Guosen Securities Co., Ltd.
002736 · SZSE · China
Trades A-shares and underwrites IPOs inside China's tightly licensed capital markets using algorithms built for that specific system.
Guosen Securities intermediates stock trades on the Shanghai and Shenzhen exchanges and brings IPOs and bonds to market, doing both under licences issued by China's securities regulator, the CSRC, which also sets an annual ceiling on how much underwriting the firm is allowed to do regardless of how many clients are waiting. Every trade it executes must settle through China Securities Depository and Clearing Corporation's centralised system, and because client accounts and margin credit lines are registered there, moving them to a competitor requires a formal regulatory transfer — so clients are effectively anchored in place. That continuous flow of settlement data, accumulated over years of operating inside the exchange infrastructure, feeds proprietary algorithms calibrated to patterns specific to Chinese markets: how retail investors behave during volatility, when state-owned enterprises tend to report earnings, and how prices move around CSRC regulatory announcements. If the CSRC changes its settlement rules or trading halt mechanisms, those calibrated patterns stop working and the algorithms must be rebuilt from scratch, while competitors running simpler systems face no equivalent cost — which means the data advantage the firm spent years accumulating can be erased by a single regulatory decision.
How does this company make money?
The company earns a commission each time it executes an A-share trade on a client's behalf. It also lends money to retail investors who want to buy more shares than they can afford outright, and earns the difference between what it pays to borrow that money and what it charges clients — this is the margin financing business. When a Chinese company goes public or issues bonds, the company earns an underwriting fee for managing that process. Finally, it trades with its own money, making profits through market-making and taking positions in the market directly.
What makes this company hard to replace?
Retail and institutional clients cannot simply move to a different broker — their segregated accounts and margin credit lines are registered at China Securities Depository and Clearing Corporation, and moving them requires a formal regulatory transfer process through that same infrastructure. Institutional clients would also have to rebuild prime brokerage agreements and credit facilities from scratch with a new firm. Companies that have hired the firm to handle an IPO are typically locked in through multi-year advisory contracts that include financial penalties for leaving early.
What limits this company?
Each year, the CSRC decides how many IPOs and bonds any firm is allowed to underwrite, and that decision is final regardless of how many clients are waiting or how high the fees could be. The relationships needed to influence that quota must be managed personally by senior people and cannot be handed off or automated. So no matter how much demand exists, investment banking revenue hits a ceiling set by the regulator's annual decision.

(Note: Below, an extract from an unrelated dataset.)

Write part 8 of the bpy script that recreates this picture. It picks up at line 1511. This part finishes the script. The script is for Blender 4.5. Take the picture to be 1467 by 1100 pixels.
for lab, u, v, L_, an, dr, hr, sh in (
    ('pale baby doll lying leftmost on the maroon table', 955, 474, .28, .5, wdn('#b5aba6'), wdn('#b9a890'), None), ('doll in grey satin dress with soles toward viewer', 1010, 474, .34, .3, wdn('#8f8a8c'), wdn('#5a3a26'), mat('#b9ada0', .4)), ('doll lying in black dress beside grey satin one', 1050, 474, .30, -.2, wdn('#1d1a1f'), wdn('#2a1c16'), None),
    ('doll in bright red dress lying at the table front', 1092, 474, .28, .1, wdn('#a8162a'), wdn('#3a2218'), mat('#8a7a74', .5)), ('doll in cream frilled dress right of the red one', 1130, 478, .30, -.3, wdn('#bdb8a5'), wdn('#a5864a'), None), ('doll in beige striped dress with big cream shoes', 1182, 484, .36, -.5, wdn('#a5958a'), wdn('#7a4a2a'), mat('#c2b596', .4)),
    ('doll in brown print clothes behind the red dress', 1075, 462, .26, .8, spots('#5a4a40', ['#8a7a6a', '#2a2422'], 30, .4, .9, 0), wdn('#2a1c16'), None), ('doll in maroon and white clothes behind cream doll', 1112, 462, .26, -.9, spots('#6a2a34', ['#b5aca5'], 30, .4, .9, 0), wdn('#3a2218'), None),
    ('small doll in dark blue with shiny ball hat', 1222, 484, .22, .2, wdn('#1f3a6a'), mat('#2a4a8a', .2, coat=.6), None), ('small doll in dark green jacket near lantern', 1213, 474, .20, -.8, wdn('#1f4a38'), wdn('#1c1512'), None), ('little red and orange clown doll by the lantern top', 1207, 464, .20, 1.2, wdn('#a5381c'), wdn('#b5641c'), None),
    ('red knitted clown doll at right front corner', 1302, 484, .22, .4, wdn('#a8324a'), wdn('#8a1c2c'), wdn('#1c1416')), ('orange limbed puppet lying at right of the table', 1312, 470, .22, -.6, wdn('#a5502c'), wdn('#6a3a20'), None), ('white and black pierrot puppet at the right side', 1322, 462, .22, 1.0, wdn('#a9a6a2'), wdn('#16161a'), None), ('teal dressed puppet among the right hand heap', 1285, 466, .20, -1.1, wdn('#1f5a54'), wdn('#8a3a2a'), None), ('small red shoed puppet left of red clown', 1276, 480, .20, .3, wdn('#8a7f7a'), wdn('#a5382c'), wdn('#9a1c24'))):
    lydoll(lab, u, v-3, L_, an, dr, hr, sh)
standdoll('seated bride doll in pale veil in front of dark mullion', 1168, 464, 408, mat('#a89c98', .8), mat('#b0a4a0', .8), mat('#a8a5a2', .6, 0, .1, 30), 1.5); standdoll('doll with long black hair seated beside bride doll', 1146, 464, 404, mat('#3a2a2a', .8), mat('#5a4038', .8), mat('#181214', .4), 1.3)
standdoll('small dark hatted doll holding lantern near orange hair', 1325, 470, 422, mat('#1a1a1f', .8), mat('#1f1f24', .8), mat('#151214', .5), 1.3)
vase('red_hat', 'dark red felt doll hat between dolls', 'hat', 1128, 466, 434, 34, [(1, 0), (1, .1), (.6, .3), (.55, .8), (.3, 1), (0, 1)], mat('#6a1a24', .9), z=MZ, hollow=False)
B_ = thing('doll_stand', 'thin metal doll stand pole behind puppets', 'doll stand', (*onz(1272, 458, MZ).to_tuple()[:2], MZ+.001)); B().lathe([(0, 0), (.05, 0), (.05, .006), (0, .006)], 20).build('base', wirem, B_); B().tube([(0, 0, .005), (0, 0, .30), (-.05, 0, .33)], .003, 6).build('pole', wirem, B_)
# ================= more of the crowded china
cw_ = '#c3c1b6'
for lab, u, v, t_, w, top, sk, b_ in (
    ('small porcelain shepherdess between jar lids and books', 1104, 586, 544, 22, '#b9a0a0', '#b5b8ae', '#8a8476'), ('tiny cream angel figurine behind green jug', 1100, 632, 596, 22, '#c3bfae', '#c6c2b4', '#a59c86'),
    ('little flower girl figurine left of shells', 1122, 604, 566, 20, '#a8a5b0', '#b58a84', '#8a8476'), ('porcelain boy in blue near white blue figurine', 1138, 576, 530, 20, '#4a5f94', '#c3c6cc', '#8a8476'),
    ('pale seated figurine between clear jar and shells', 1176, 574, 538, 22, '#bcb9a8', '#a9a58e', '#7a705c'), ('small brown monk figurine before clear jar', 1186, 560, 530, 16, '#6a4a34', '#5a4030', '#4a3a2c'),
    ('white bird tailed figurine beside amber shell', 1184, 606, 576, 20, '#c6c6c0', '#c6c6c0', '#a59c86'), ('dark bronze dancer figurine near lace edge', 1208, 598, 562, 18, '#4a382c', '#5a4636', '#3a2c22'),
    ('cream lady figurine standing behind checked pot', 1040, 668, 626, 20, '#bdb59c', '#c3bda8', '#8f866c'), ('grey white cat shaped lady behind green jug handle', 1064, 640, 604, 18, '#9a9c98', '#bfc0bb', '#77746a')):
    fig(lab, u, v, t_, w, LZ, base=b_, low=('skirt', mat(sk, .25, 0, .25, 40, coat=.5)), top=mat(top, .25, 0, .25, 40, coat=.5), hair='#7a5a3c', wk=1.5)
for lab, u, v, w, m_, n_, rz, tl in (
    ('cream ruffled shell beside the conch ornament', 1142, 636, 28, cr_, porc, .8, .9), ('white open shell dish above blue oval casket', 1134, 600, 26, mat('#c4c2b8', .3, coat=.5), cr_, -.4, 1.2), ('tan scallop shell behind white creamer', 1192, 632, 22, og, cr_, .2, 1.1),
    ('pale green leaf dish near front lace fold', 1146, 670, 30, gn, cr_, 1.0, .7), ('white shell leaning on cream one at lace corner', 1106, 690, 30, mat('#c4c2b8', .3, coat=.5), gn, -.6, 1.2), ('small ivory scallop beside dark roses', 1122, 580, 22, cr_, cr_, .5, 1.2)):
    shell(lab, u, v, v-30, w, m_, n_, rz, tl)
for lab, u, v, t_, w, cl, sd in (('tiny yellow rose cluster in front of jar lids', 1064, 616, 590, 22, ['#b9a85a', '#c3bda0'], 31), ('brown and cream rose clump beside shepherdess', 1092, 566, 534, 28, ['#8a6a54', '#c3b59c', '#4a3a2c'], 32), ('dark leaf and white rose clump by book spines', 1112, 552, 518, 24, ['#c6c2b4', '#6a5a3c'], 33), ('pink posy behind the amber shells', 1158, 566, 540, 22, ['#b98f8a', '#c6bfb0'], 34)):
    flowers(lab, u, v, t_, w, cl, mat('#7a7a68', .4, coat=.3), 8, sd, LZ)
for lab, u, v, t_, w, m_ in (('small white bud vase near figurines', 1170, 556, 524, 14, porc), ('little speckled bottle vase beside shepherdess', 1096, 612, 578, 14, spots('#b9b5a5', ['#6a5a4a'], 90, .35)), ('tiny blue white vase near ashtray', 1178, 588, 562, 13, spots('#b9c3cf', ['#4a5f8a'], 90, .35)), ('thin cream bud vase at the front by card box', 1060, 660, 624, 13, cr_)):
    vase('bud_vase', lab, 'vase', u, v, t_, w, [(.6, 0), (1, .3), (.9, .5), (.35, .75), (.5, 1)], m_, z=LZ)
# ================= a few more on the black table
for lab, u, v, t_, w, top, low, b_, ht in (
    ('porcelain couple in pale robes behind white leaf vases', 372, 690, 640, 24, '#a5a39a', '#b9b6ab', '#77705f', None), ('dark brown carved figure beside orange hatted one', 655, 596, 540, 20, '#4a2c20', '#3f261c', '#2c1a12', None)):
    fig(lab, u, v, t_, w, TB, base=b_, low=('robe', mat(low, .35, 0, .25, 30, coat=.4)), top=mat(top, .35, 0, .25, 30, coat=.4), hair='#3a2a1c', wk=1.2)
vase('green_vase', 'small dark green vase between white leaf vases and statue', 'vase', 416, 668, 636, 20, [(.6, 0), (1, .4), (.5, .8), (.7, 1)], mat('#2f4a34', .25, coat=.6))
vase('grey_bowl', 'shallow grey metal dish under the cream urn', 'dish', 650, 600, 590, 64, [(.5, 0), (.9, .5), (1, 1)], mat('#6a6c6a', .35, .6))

What does this company depend on?
The company cannot operate without its CSRC brokerage and underwriting licences, which must be renewed and remain in good standing. It needs active trading memberships on the Shanghai and Shenzhen Stock Exchanges. Every transaction runs through China Securities Depository and Clearing Corporation's settlement system, which the company has no alternative to. It also depends on access to the People's Bank of China interbank lending market for funding, and on State Administration of Foreign Exchange approval to move money across borders.
Who depends on this company?
Ordinary Chinese retail investors who use the company for margin loans — borrowed money to buy more shares — and for research on A-share stocks would lose both if the company stopped. Chinese companies trying to go public would find the already limited underwriting capacity in the market shrink further, since the CSRC's quota system means every approved underwriter matters. Institutional investors who rely on the company to handle large block trades and market-making in A-shares would struggle to find equivalent services elsewhere.
How does this company scale?
Research reports and trading technology can be spread across many more clients and higher trading volumes without much added cost — once built, they replicate cheaply. What does not scale is the work of managing the CSRC relationship and negotiating the annual underwriting quota. That requires senior people operating at a senior level and cannot be delegated or systematised, so it remains a fixed constraint even as the rest of the business grows.
What external forces can significantly affect this company?
When the People's Bank of China raises interbank lending rates, the company's own cost of funding margin loans goes up, squeezing the profit it earns lending to retail investors. US-China trade tensions can restrict how much foreign money is allowed into A-shares, reducing the pool of investors the company serves. China's population is aging, which means fewer working-age people saving and investing in securities over time, gradually shrinking the domestic customer base.
Where is this company structurally vulnerable?
If the CSRC changes how trades settle, how trading halts work, or the T+1 rule that determines when a trade clears, the market patterns the algorithms were built on stop existing in the same form. Every model would need to be rebuilt from scratch using new data. Competitors running simpler systems would face no equivalent cost. The data advantage the company spent years accumulating inside the old structure would not carry over.